Points de vue

L’état de La Mecque aujourd’hui : reflet de la communauté musulmane

Rédigé par Fatima Adamou | Mercredi 9 Octobre 2013 à 09:42



Les pèlerins 2013 seront peut-être les derniers à voir la Ka‘ba avant sa disparition complète, cernée par d’immenses tours. Le lieu du cinquième pilier de l’islam et son histoire disparaissent sous nos yeux dans le plus grand silence.

C’est autant notre faute, à nous musulmans du monde, que celle des autorités saoudiennes. Cette destruction de notre patrimoine islamique remonte déjà à quelques années. La maison de la première personne à avoir embrassé l’islam, Khadija, est transformée en toilettes publiques ; la maison où est né le Prophète – la paix soit sur lui – rasée ; des vestiges de notre histoire religieuse disparaissent ainsi peu à peu. À ce rythme-là, Muhammad comme la religion dont il a été le Messager deviendront une légende.

Bien sûr, il nous faut de l’espace, augmenter les capacités d’accueil à La Mecque, le nombre de pèlerins allant croissant chaque année. De plus, l’autre raison avancée pour expliquer ces destructions n’est pas à négliger : l’associationnisme ; la crainte de voir les maisons des personnes liées au Prophète vénérées.

Mais dites-moi quelle peut être l’utilité pour les pèlerins de cette horloge six fois plus grande que le Big Ben, la deuxième plus haute tour du monde, de cette tour toisant la maison de Dieu, la Ka‘ba, une tour devenue un autre symbole de La Mecque, un symbole réduisant la Ka‘ba à un petit point noir sur une photo, gâchant pratiquement les prises de vue.

Et les hôtels construits ne sont pas des premiers prix ! Ne me dites pas qu’ils sont destinés aux pèlerins qui ont économisé toute une vie pour accomplir leur cinquième pilier. Ils ne répondent donc pas aux problèmes de capacité d’accueil.
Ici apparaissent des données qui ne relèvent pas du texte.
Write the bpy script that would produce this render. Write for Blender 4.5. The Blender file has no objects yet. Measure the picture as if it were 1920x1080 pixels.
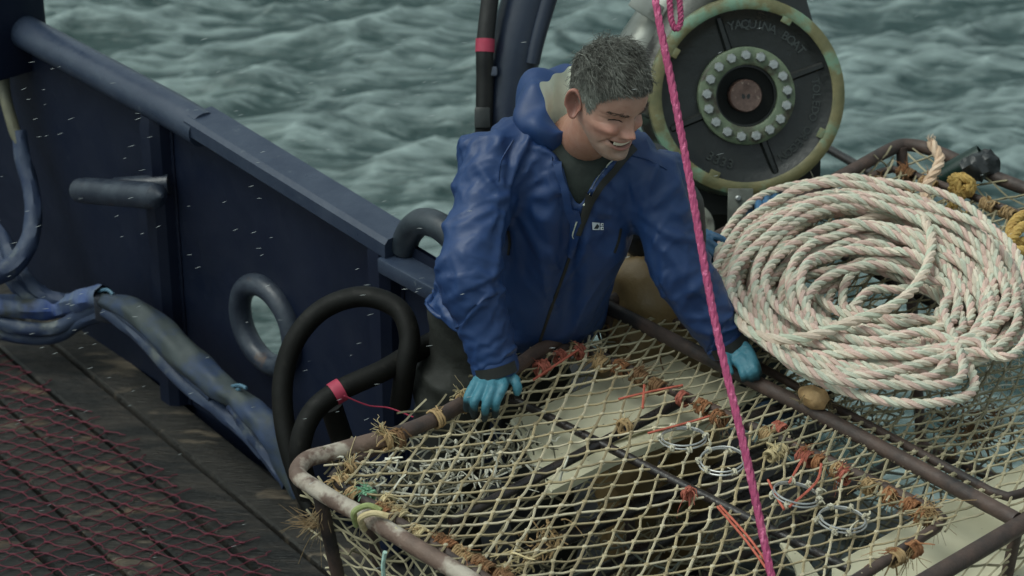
import bpy, bmesh, math, random
import numpy as np
from mathutils import Vector, Matrix, Euler, noise as mnoise

# ------------------------------------------------------------------ camera, sky, sun, exposure
SC = bpy.context.scene
COL = SC.collection
FPX = 4700.0                                   # focal length in pixels of the 1920 px wide photograph
PITCH = math.atan2(2540, 4700)
CAMH = 3.94                                    # metres above the deck
cam_d = bpy.data.cameras.new('camera'); cam = bpy.data.objects.new('camera', cam_d); COL.objects.link(cam)
cam.location = (0, 0, CAMH); cam.rotation_euler = (math.pi / 2 - PITCH, 0, 0)
cam_d.sensor_width = 36; cam_d.lens = 36 * FPX / 1920
cam_d.clip_start = 0.1; cam_d.clip_end = 6000
cam_d.dof.use_dof = True; cam_d.dof.focus_distance = 5.75; cam_d.dof.aperture_fstop = 5.0
SC.camera = cam

SUN_EL, SUN_AZ = math.radians(62), math.radians(-105)      # azimuth from +Y towards +X
world = bpy.data.worlds.new('World'); SC.world = world; world.use_nodes = True
wn = world.node_tree.nodes; wl = world.node_tree.links
wn.clear()
sky = wn.new('ShaderNodeTexSky'); sky.sky_type = 'NISHITA'; sky.sun_disc = False
sky.sun_elevation = SUN_EL; sky.sun_rotation = SUN_AZ; sky.air_density = 1.0; sky.dust_density = 4.0; sky.ozone_density = 1.0
hs = wn.new('ShaderNodeHueSaturation'); hs.inputs['Saturation'].default_value = 0.30
tint = wn.new('ShaderNodeMix'); tint.data_type = 'RGBA'; tint.blend_type = 'MULTIPLY'; tint.inputs[0].default_value = 1.0
tint.inputs[7].default_value = (0.87, 1.0, 0.95, 1)        # thick cold cloud
bg = wn.new('ShaderNodeBackground'); bg.inputs['Strength'].default_value = 0.13
wo = wn.new('ShaderNodeOutputWorld')
wl.new(sky.outputs[0], hs.inputs['Color']); wl.new(hs.outputs[0], tint.inputs[6]); wl.new(tint.outputs[2], bg.inputs['Color'])
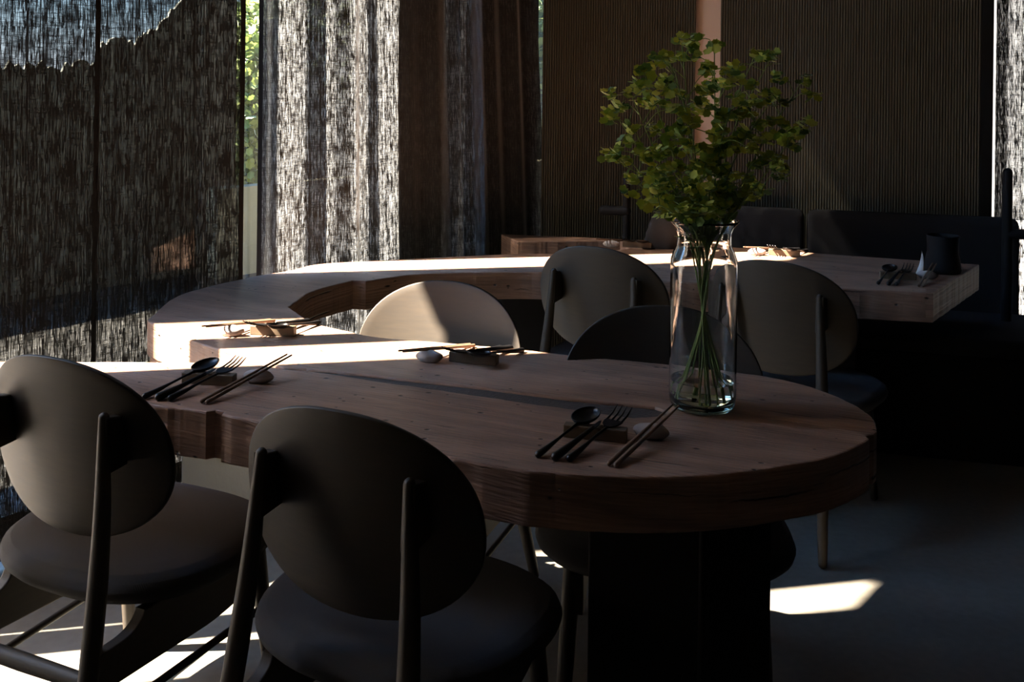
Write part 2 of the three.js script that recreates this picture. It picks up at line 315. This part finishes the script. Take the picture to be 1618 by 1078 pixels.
const splitNear = [[0.317, 2.094], [0.257, 2.08], [0.13, 2.132], [-0.004, 2.186], [-0.145, 2.247], [-0.293, 2.307], [-0.47, 2.386], [-0.54, 2.4]];
const armFar = [[-0.618, 2.447], [-0.868, 2.443], [-1.235, 2.433]];
let outline = resample([...nearRun, ...arcRun, ...backNear, ...backFar, ...arcOuter, ...notch, ...splitFar, ...splitNear, ...armFar], 0.009);
outline = outline.map((p, i) => {                                     // hewn, worn edge and the upright joints cut into it
  const a = outline[(i + outline.length - 1) % outline.length], b = outline[(i + 1) % outline.length];
  let nx = b[1] - a[1], ny = a[0] - b[0]; const L = Math.hypot(nx, ny) || 1; nx /= L; ny /= L;
  const inSplit = p[0] > -0.56 && p[0] < 0.345 && p[1] > 2.06 && p[1] < 2.42 && Math.abs(p[1] - (2.40 - (p[0] + 0.47) * 0.36)) < 0.09;
  let k = (inSplit ? 0.0035 : 0.0028) * perlin.noise(p[0] * 22, p[1] * 22, 1) + 0.0014 * perlin.noise(p[0] * 80, p[1] * 80, 4);
  if (Math.hypot(p[0] + 0.60, p[1] - 2.077) < 0.013) k -= 0.016;
  if (Math.hypot(p[0] - 0.712, p[1] - 1.985) < 0.008) k -= 0.007;
  return [p[0] + nx * k, p[1] + ny * k];
});
const GRAIN = -0.39;                                                  // direction of the grain in plan
function woodUV(g, turn = GRAIN) {
  const p = g.attributes.position, n = g.attributes.normal, uv = new Float32Array(p.count * 2), c = Math.cos(turn), s = Math.sin(turn);
  for (let i = 0; i < p.count; i++) {
    const X = p.getX(i), d = -p.getZ(i), y = p.getY(i);
    uv[2 * i] = X * c + d * s;
    uv[2 * i + 1] = Math.abs(n.getY(i)) > 0.6 ? -X * s + d * c : y + 0.37 + 0.05 * (X - d);
  }
  g.setAttribute('uv', new THREE.BufferAttribute(uv, 2)); return g;
}
const TOP = 0.73, THICK = 0.1;
const table = thing('communal_table', 'long ring-shaped communal table of thick worn oak with a rounded near end', 'table');
{
  const s = new THREE.Shape(outline.map((p) => new THREE.Vector2(...p)));
  const g = new THREE.ExtrudeGeometry(s, { depth: THICK - 0.008, bevelEnabled: true, bevelThickness: 0.004, bevelSize: 0.004, bevelOffset: -0.004, bevelSegments: 2 });
  g.rotateX(-Math.PI / 2).translate(0, TOP - THICK + 0.004, 0);
  mesh('tabletop', woodUV(g), M.oak, table);
  const fill = [[-0.5, 2.41], [-0.36, 2.374], [-0.061, 2.28], [0.133, 2.206], [0.312, 2.156], [0.34, 2.122], [0.32, 2.088], [0.257, 2.074], [-0.004, 2.18], [-0.3, 2.302], [-0.5, 2.385]];
  mesh('split_filling', slabFrom(fill, TOP - THICK + 0.006, TOP - 0.006), M.resin, table);
  // block under the cut end of the back-running plank
  const ex = [[-1.010, 2.853], [-0.74, 2.58], [-0.70, 2.66], [-0.93, 2.93]];
  mesh('support_block', woodUV(slabFrom(ex, TOP - THICK - 0.05, TOP - THICK)), M.oak, table);
  // dark pedestal slab across the rounded end, pale panel under the arm, hidden posts under the arc and the far arm
  const leg = (X, d, w, dp, turn, mat, name = 'pedestal', label) => { const m = mesh(name, rbox(w, TOP - THICK, dp, 0.006, 0, (TOP - THICK) / 2, 0), mat, table); m.position.copy(ground(X, d)); m.rotation.y = turn; if (label) m.userData.label = label; return m; };
  // two upright black plates that meet at a corner under the rounded end
  const c = [0.369, 1.885], a = [-0.906, 0.42], b = [0.85, 0.527];
  leg(c[0] + a[0] * 0.119 + b[0] * 0.014, c[1] + a[1] * 0.119 + b[1] * 0.014, 0.238, 0.028, -0.434, M.black, 'pedestal', 'black pedestal plate');
  leg(c[0] + b[0] * 0.091 + a[0] * 0.014, c[1] + b[1] * 0.091 + a[1] * 0.014, 0.182, 0.028, Math.atan2(b[1], b[0]), M.black, 'pedestal', 'black pedestal plate');
  leg(-0.79, 3.12, 0.42, 0.06, -0.1, M.panel, 'leg_panel', 'pale grey-green leg panel');
  leg(0.95, 3.85, 0.7, 0.14, -0.3, M.black); leg(0.0, 3.85, 0.3, 0.1, -0.2, M.black);
}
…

Pour éviter le risque d’associationnisme, ne pourrions-nous pas transmettre correctement notre religion, renforcer le concept d’Unicité de Dieu ?
Excepté les accompagnateurs, a-t-on vraiment besoin d’une règle écrite, d’une loi, pour s’abstenir de se rendre au pèlerinage chaque année et laisser la place à ceux qui n’ont pas encore eu la chance de s’y rendre ?
N’aurions-nous pas pu proposer des structures de prières temporaires le temps du pèlerinage ?
Cela devrait être l’effort de tous de préserver notre patrimoine !

On aurait aimé continuer à voir où se déroulaient les rencontres clandestines après les premières révélations ; réaliser la distance parcourue par ces premiers musulmans pour entendre les premiers versets. Tous ces petits détails nous enrichissent et auraient renforcé notre compréhension de la difficulté à être musulman dans les premiers temps de l’islam.

Nous nous précipitons à La Mecque pour présenter notre respect au Plus Grand, tout en permettant l’enterrement de notre patrimoine historique et religieux, précieux et irremplaçable, au profit de constructions en totale contradiction avec l’humilité que requiert un pèlerinage.

Ces tours tape-à-l’œil, ces destructions défigurant les villes les plus importantes de l’Histoire de l’islam sont le reflet de nos contradictions : toujours prêts à hurler notre colère contre des non-musulmans attaquant notre religion mais silencieux lorsque l’un des nôtres s’y emploie.

Finalement, lorsque l’on regarde une photo de La Mecque aujourd hui, on voit notre silence, nos silences.

Une très grande partie de notre héritage à La Mecque et à Médine est perdue pour toujours. Heureusement, il subsiste encore dans le monde des éléments de notre Histoire, de notre héritage islamique à protéger.

Des protestations dans le passé ont permis pour un temps l’arrêt des transformations de nos Lieux saints. Aujourd’hui, des voix disent leurs inquiétudes, à nous de nous unir à elles et de briser le silence.


Tutrice de français en Grande-Bretagne, Fatima Adamou est également researcher bénévole à l'association Christian Muslim Forum.